BB: Matthew played a handful snaps last night. He's got a pretty good number of reps here in training camp, but I'm glad we have him. He's got a lot of skill in the running game, in the passing game. He's a very instinctive player. He seems to figure things out pretty quickly and has fit in well with the group. He has a great work ethic. Shows up to work every day. Competes hard. I think that's a good thing for all of us to build off of and try to emulate the attitude and the toughness and the effort that he comes in with on a consistent basis, whether it be game day like we saw last night, meetings, practices, walkthroughs, whatever it is. He's been a good addition, and glad we have him on the team.

Q: I have a question about another newcomer in Jonnu [Smith]. I know you've spoken highly of his ability after the catch in the past. I know it was just one play last night, but is that one where you kind of see what he can do after the catch and what few tight ends can do?

BB: We've seen Jonnu for four years, and he does a lot of things well. He blocks well. He runs well. He's fast. Catches the ball well. Can run with it after the catch. He's got a good set of skills and can help us on all downs, and I'm glad we have him on the team. I think he's a good player, and I look forward to working with him. It's been great to work with. He's got a good attitude. He works hard. He's tough. Competes every day. Just keep trying to find ways to help all of our skill players be productive, and he's got a good variety of skills that we can work with.

Q: Knowing that the end result doesn't ultimately matter in your season. How do you view success differently in the preseason? And was there an area maybe of the team last night that stood out to you after looking at the film?

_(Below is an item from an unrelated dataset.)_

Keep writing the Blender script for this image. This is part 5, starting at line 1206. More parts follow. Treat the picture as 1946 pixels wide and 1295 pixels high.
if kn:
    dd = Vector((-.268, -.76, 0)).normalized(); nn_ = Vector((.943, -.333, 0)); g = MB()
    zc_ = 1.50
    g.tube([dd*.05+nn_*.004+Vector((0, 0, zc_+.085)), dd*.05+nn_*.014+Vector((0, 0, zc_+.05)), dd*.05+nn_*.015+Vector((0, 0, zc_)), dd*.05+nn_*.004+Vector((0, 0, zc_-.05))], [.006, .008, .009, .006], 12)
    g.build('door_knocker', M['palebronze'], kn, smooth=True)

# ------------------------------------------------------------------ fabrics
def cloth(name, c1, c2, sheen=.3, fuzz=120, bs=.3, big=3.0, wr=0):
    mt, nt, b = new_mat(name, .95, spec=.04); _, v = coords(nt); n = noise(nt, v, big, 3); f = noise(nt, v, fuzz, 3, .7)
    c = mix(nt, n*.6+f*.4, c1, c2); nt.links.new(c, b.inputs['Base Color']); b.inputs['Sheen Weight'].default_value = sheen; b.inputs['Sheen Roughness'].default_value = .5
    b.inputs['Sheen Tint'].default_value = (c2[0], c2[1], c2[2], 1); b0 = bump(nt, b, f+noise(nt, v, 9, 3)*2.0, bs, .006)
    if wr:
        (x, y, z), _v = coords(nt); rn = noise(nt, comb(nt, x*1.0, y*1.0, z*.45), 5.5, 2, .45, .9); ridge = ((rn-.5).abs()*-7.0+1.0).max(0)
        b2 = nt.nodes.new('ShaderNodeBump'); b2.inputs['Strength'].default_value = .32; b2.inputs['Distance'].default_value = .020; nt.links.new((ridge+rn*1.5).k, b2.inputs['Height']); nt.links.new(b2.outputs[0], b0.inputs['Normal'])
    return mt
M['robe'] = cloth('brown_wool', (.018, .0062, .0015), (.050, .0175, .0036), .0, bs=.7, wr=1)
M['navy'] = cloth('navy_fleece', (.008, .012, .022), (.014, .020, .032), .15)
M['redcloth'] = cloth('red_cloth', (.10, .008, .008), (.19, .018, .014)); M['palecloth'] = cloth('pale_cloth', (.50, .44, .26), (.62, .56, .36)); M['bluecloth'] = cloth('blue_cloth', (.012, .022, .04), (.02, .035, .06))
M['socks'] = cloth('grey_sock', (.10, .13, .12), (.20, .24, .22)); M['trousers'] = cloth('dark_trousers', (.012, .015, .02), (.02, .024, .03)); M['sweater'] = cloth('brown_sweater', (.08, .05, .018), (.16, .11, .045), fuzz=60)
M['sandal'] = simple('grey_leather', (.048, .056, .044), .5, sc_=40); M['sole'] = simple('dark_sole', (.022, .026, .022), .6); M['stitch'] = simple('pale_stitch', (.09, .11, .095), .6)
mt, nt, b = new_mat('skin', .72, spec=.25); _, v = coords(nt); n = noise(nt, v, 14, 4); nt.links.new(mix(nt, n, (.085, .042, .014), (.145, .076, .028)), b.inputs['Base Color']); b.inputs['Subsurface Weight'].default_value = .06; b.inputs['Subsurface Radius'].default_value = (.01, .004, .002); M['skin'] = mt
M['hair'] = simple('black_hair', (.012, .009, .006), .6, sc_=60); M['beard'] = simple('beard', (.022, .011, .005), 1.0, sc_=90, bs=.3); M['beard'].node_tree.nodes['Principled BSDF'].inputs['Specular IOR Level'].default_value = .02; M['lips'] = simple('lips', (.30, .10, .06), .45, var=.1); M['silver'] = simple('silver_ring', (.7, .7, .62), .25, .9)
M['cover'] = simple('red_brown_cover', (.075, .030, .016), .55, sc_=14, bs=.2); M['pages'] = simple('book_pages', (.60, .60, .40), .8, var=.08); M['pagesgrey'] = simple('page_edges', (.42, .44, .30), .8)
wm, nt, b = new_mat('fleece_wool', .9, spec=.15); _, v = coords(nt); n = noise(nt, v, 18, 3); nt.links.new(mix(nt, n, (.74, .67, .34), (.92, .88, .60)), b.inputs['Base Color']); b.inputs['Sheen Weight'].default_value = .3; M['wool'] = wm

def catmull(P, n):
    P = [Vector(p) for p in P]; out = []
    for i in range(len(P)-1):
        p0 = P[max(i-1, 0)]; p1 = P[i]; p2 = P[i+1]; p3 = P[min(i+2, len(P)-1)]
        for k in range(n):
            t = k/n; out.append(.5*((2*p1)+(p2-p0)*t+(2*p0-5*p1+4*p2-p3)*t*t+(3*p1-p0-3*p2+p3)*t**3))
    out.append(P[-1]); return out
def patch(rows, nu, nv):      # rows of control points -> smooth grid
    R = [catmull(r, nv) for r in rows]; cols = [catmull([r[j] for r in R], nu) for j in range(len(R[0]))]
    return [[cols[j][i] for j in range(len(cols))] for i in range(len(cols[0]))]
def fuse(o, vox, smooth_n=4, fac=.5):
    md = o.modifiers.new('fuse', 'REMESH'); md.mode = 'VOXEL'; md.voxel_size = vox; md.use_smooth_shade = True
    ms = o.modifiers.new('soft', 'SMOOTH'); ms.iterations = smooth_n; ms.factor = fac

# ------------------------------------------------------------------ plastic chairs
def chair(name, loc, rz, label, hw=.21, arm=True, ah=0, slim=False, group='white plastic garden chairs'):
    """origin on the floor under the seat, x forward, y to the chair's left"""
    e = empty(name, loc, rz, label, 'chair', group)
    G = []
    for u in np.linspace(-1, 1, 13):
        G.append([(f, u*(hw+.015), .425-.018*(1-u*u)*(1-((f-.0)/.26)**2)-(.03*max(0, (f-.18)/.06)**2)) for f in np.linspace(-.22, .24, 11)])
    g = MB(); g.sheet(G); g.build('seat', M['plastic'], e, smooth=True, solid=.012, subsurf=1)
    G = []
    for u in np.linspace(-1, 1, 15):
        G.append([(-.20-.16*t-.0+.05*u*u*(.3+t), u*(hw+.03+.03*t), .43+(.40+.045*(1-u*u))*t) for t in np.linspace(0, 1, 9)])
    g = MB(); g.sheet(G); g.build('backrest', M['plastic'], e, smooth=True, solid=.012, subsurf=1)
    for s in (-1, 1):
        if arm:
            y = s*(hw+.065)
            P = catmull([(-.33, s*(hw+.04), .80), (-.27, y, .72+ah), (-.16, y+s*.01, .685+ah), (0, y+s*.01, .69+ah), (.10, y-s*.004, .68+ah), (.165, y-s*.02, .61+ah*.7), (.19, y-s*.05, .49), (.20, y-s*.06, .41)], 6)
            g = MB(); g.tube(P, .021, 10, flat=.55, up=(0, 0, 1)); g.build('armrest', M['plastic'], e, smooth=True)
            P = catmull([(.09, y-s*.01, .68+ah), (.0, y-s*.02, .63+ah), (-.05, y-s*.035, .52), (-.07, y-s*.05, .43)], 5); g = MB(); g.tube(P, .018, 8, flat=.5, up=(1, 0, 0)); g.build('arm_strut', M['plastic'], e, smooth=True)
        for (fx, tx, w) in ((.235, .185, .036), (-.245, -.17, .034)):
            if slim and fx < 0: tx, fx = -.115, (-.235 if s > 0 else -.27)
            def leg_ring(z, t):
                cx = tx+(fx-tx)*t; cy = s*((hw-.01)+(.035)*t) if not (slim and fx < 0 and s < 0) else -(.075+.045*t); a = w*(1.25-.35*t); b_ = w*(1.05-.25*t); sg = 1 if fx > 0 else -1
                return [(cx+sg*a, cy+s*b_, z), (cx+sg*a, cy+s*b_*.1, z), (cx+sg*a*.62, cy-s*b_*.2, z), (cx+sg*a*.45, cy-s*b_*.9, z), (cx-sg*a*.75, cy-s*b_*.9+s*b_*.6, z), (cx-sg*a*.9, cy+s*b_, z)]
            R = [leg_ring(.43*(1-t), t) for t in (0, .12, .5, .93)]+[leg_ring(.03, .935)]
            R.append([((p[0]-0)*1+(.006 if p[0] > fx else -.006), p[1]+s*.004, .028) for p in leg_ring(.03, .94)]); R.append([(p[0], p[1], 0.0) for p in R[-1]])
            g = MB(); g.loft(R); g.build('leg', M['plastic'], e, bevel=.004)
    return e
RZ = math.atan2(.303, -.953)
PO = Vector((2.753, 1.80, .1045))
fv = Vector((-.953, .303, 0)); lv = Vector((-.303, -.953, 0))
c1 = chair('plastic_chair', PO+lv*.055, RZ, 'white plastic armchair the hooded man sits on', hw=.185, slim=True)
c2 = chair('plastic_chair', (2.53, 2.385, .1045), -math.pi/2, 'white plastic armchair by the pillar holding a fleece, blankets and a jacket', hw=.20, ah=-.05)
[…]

BB: In the preseason there's a lot of things to look at. You certainly want to look at the individuals and how they performed. Also the match ups, who they were up against, and that there's quite a bit of variability there, probably as much in that game last night in the first preseason game as there would be in any game. The number of players that both teams played and so forth. Then watching the units play together, whether it be a special teams unit or offensive line or the defensive line or the quarterback and the skill players and the passing game or the linebackers in the secondary, the defensive passing game. Then you look at the whole team and substitutions and the overall operation and things like that. So it's really a pretty broad stroke there that we've done for the first time and in real life situation, and all those things are good experiences. Good things to learn from. Some of them we did pretty well. Some of them I know we need to iron out and smooth out and maybe clean up the communication or the operation a little bit, whether it be on the coaching end or the playing end or maybe both. So that's kind of the first preseason game. There's really a lot that this game encompasses, and it's good to get it under our belt. I hope we'll be able to do things better next week in all areas, but at least we've done them, and in some cases we can look at them and say, 'Okay, this is how we want to do it', there'll be other things that we'll say, 'This is sort of the idea, but we need to do it a lot better, and here's how we will'.

Q: I'm just curious what characteristics would be in your mind for a well-executed deep ball, deep pass attempt?

BB: I feel like that's the kind of thing that we'd probably spend an hour on in a quarterback-receiver meeting in training camp. Again, so much depends on the play itself, the coverage, the match up and what happens after the ball snaps and then obviously the long pass is a play that takes the longest in football, and so there's a lot of things that can go right, and there's a lot of things that can go wrong, but in the end, when the ball finally arrives at the reception area, then there's a whole other level of execution that's involved regardless of what's happened on the previous call, I don't know, three seconds, three and a half seconds, that's already taken place on the play, and so the finish of that play there's a lot at stake on both sides. We're talking about one defensive back, one receiver, who are the receivers, can be a tight end or a back or a safety or whoever it is, linebacker. There's a lot at stake on the result of that play and the result of the finish of the play. There are a lot of things that can happen between when the ball snapped and when the ball finally arrives, let's call it 40 yards down field. So it's a very in-depth question. What leads to success and failure. There's more to that play in terms of timing and time then really there is in any other play. Things happen quicker on shorter passes and running plays and guys are lined up within a few inches of each other on the line of scrimmage and at the get-go, the post, the deep scene. Again, all the things. The different types of deep passes based on whether it's a play action, whether it's just a straight, clear out route or a go route that the quarterback really intends to throw versus a clear out kind of pattern that has something going on underneath, and I mean we could go on and on here, but it's really pretty specific. In the end, it comes down most of the time to the finish the play, assuming that the ball is catchable. That's why the technique and the finish and the skill of the players involved is important to the outcome. Sorry I can't give you more specific. We could be here for a couple hours talking about all that because there's so many things that can happen during that time. The position of the players is, even at the beginning of the play, can be quite different as well. So honestly, it's a pretty deep question.

Q: And that was kind of a broad one on my end. So I appreciate it, Bill. Thank you.

BB: Yeah, no problem. That is what it is. There's a lot to it on all three players involved; the guy throwing the ball, the guy catching the ball and the guy defending the play. So for each player, there's a pretty long, in depth conversation. It's just on one specific thing, and then when you start putting it all together, it rolls into a lot of coaching points. A lot of technique. A lot of details.